Auch die Zeitungsgruppe Straubinger Tagblatt/Landshuter Zeitung sieht keine Anzeichen für eine von Russland ausgehende Bedrohung und nennt die Truppenverlegung der USA einen rein symbolischen Akt: "Natürlich hat die Nato die Pflicht und das Recht, ihre Mitglieder zu schützen. Doch deutet nichts darauf hin, dass von Russland tatsächlich eine reale Bedrohung für das Bündnis ausgeht. Und wenn dem so wäre - 250 amerikanische Panzer und 4500 Soldaten sind angesichts der militärischen Möglichkeiten von Präsident Wladimir Putin nur von symbolischer Bedeutung. Moskau kann innerhalb von Tagen bis zu 30.000 Mann an die Grenze bringen. Statt zurückzukehren zu den alten Mustern und eine Panzerbrigade von einem Nato-Staat zum nächsten tingeln zu lassen, um nicht formal gegen die Nato-Russland-Akte zu verstoßen, sollte intensiver daran gearbeitet werden, Dialogforen wie den Nato-Russland-Rat wiederzubeleben."
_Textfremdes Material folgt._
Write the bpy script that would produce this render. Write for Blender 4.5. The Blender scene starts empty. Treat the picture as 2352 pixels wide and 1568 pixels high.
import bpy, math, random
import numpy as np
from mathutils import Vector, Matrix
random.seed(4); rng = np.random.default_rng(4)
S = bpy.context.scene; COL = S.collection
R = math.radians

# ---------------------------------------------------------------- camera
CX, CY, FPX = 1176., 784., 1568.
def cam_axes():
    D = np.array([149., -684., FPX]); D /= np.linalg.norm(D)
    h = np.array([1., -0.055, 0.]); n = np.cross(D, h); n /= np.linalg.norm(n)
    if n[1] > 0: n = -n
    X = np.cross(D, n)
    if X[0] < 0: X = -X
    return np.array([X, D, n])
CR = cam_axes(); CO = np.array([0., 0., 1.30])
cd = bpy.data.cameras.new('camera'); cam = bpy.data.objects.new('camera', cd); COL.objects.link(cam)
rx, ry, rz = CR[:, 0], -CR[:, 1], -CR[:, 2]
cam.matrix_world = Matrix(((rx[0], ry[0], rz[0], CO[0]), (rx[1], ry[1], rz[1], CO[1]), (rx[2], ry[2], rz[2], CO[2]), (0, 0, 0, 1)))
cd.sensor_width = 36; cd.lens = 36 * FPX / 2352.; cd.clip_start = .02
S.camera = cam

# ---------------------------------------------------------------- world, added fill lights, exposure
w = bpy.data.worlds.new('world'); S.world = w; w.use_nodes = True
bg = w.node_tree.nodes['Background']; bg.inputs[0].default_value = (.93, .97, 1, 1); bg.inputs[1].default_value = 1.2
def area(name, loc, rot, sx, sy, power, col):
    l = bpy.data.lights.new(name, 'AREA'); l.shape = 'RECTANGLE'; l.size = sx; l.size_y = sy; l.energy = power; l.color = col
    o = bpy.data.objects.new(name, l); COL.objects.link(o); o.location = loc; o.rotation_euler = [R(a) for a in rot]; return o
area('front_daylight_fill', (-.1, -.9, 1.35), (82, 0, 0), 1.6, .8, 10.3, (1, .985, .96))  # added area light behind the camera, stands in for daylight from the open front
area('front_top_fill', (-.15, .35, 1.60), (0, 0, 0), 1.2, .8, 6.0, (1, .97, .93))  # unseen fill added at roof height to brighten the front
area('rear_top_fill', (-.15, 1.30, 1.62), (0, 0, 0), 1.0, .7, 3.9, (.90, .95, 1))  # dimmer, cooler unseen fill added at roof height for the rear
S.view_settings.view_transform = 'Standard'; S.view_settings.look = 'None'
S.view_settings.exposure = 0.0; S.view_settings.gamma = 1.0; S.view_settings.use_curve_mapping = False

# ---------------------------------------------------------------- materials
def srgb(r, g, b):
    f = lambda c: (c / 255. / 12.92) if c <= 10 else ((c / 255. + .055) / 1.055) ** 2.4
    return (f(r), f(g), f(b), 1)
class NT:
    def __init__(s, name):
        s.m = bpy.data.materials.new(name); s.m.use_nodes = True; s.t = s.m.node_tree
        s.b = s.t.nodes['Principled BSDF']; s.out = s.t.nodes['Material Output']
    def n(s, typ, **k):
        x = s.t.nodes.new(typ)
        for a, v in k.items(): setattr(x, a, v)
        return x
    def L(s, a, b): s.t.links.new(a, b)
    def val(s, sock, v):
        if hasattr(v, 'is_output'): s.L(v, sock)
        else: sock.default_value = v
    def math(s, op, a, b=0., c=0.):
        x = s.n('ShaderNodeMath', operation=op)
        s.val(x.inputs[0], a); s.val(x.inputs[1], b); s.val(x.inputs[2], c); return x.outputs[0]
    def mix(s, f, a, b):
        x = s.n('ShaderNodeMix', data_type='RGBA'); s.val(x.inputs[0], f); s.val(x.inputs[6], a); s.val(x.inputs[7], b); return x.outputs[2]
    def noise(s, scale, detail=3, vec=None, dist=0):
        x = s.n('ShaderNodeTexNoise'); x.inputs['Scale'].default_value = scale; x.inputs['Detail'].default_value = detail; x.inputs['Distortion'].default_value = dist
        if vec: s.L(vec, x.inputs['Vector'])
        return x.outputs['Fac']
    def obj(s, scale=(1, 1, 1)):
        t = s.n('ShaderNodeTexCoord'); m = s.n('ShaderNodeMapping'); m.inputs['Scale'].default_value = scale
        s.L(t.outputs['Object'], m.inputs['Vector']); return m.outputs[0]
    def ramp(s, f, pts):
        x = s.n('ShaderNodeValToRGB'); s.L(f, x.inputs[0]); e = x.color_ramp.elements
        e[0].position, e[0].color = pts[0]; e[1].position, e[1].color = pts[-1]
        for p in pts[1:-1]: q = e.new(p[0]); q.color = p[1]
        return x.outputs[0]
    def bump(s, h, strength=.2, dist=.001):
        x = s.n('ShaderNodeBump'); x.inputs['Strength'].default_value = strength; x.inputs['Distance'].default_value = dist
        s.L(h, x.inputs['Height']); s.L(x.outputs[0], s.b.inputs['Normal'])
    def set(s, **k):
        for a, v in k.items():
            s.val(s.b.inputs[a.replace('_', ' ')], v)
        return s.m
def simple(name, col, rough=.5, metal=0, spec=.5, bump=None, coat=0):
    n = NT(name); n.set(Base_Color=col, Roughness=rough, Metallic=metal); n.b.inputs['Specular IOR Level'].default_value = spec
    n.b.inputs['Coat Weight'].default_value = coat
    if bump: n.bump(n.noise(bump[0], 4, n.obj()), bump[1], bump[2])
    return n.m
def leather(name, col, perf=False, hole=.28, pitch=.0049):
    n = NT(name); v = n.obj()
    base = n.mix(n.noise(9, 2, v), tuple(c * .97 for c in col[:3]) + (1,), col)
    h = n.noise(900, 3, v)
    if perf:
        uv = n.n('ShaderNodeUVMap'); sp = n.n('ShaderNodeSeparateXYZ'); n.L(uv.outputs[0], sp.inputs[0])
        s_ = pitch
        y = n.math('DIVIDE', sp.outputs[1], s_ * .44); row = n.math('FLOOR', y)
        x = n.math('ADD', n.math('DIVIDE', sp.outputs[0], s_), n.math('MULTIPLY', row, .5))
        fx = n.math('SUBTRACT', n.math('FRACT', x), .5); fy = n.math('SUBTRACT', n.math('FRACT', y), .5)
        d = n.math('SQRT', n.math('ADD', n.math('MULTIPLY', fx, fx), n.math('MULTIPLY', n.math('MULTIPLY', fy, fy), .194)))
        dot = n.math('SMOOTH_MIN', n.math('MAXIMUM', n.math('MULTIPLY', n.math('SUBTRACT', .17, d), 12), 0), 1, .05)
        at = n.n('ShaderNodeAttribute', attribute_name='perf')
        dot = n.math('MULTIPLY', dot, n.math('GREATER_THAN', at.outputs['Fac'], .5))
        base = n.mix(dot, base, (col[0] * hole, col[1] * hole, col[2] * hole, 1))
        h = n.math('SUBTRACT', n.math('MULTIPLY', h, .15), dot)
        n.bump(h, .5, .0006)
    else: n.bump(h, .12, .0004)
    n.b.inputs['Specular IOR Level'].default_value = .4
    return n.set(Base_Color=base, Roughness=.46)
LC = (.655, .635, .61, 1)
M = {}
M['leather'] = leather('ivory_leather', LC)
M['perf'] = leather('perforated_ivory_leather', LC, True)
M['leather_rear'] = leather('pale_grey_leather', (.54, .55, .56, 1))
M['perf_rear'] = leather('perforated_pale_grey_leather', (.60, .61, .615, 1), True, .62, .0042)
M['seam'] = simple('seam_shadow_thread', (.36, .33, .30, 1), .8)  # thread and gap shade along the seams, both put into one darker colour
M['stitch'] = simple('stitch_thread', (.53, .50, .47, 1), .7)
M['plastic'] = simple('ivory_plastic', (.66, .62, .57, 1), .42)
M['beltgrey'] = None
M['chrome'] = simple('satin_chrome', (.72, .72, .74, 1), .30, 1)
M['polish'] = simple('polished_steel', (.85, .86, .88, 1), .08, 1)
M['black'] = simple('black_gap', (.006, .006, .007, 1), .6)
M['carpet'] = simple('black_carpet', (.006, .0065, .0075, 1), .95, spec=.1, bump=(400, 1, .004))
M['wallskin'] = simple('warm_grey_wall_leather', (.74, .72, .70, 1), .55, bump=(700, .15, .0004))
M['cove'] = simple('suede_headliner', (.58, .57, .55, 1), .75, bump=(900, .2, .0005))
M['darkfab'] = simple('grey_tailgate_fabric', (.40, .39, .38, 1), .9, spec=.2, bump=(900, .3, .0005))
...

Der Münchner Merkur zeigt mehr Verständnis für die Truppenaufstockung der USA in Osteuropa: "Für 'durch nichts gerechtfertigt' hält Russlands Nato-Botschafter die Verlegung einer US-Panzerbrigade an die Ostflanke des nordatlantischen Verteidigungsbündnisses. Das kann man nach den Erfahrungen in Georgien, der Ukraine und Syrien auch anders sehen. Nicht vergessen ist Putins dunkler Satz, wenn er wolle, 'könnten russische Truppen in zwei Tagen nicht nur in Kiew, sondern auch in Riga, Vilnius, Tallinn, Warschau oder Bukarest sein'. Obamas Schritt ist ein dreifaches Signal: an die östlichen Nato-Partnerländer, an den Kreml und an die Amerikaner selbst. Die Sicherheitspolitik, so die Botschaft, ist bei den Demokraten besser aufgehoben ist als bei den Republikanern, deren Anführer Donald Trump gerade mit Forderungen nach weniger amerikanischem Nato-Engagement um die Häuser zieht."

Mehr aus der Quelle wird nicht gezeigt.